I only list business books published in 2019. My definition of a business book is intentionally narrow. These are all books that talk directly about business. They contain ideas on how to develop the business further.
I try to cast a wide net. I start to read over 300 business books each year, the best of which I also finish. In practice, this means that I listen to books all the time when I’m doing one of my endless triathlon training sessions when I’m moving from one place to another when I take the dog out. I also read e-books when traveling and physical ones on the sofa and in my bed.
What’s the point? Why do I do it? I suffer from a severe case of FOMO when it comes to business books. I feel anxiety rising as soon as I hear about a new book I have not yet read. That’s why I at least browse everything I can get my hands on. If it does not impress me, I have no qualms about leaving it unfinished. ‘
FAQ
1. Why is there no fiction on the list? Shouldn’t leaders and professionals read more literature? Wouldn’t it grow much-needed empathy? I agree, but my sample of new fiction is way too narrow to make a list. My favorites are Ben Lerner’s The Topeka School, Claire Lombardo’s The Must Fun We Ever Had and Ian McEwan’s Machines Like Me. I also “discovered” Rachel Cusk, and now I’ve read most of what she’s written.
2. Why don’t you have important nonfiction books on the list? Shouldn’t everybody read The Uninhabitable Earth or Midnight in Chernobyl? The first is a reminder of why we should take climate change seriously. The latter is a horrible warning on what shitty, soviet style management, and the lack of transparency can lead to. But they belong to a different kind of list.

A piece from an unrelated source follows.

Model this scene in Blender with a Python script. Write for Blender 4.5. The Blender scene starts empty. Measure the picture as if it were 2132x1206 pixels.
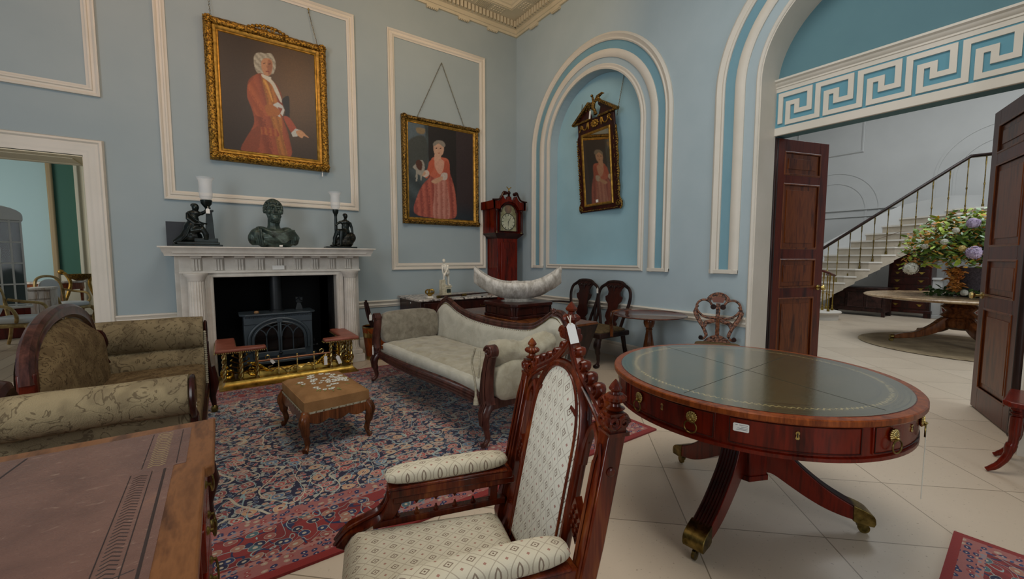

3. Do you read or listen to 300 books each year? Unfortunately, not quite as many. Again, I fell 27 books short of my objective. I started 417 books, but the rest I did not finish, and that I have no intention to finish. I would have wanted to read even more. There are 11,000 new business books published each year. But I simply did not have the time. Would it make sense, to focus on quality, instead of quantity? It sure would, but because I simply can’t do it, I try to at least help others to find the best books.